Borderlands are spaces that exist around borders and affect people on both sides of the border with various intensity and extent. That is to say they are inhabitable border zones. The borderland can be a place of mutual antagonism and of marginalization, but they can also take on the characteristics of regions or zones of transition with emergence of new cultural, linguistic and social hybrid identity, enabling a gradual movement from one cultural norm to another and producing successful border-crossings. Equally, borderlands are regions where people may live in a repeated experience of either failed or successful border crossings, as well as in the larger historical narratives of border formation.
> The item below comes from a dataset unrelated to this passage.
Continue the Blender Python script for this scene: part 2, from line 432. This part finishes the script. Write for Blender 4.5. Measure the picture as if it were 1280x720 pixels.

Rather than as separation lines, borders are increasingly seen as zones of negotiation. They can be situated in local, urban, intimate and subjective spaces as at the outer borders of a territory. The border is thus not only the division between two territories or places, but also a territory or place in itself. These places are zones where possession remains unclear and they are simultaneously zones of uncertainty and security. In them there can be space for more than one institution, collective or person. They can be described as multilayered spaces or as places that are mapped onto other places and connected into networks, where different social agents act and move within the same spaces, inscribing their activities onto them.

"Within the transition zone, cultural, linguistic and social hybridity can emerge, resulting in the formation of a sub-cultural buffer zone within which movement from one side to the other eases up considerably – the person in transit from one place or group to another undergoes a process of acclimatization and acculturation as he/she moves through the zone of transition, so that the shock of meeting the 'other' is not as great as he/she feared. In some cases it can bring about the formation of transnational, transboundary, spaces with the emergence of new hybrid regional identities." (David Newman 39)

Zones of negotiation exist both on the level of the individual and that of the group, in which the other may either be excluded or recognized as part of the own. Border zones are thus places in which our sense of belonging is articulated and inscribed. These zones can be places of mutual antagonism, places of meeting, and places of transition.

references

  • Newman, David. "The Lines that Continue to Separate Us: Borders in Our 'Borderless' World". Border Poetics De-Limited. Eds. Johan Schimanski & Stephen Wolfe. Hannover: Wehrhahn, 2007. 27-57.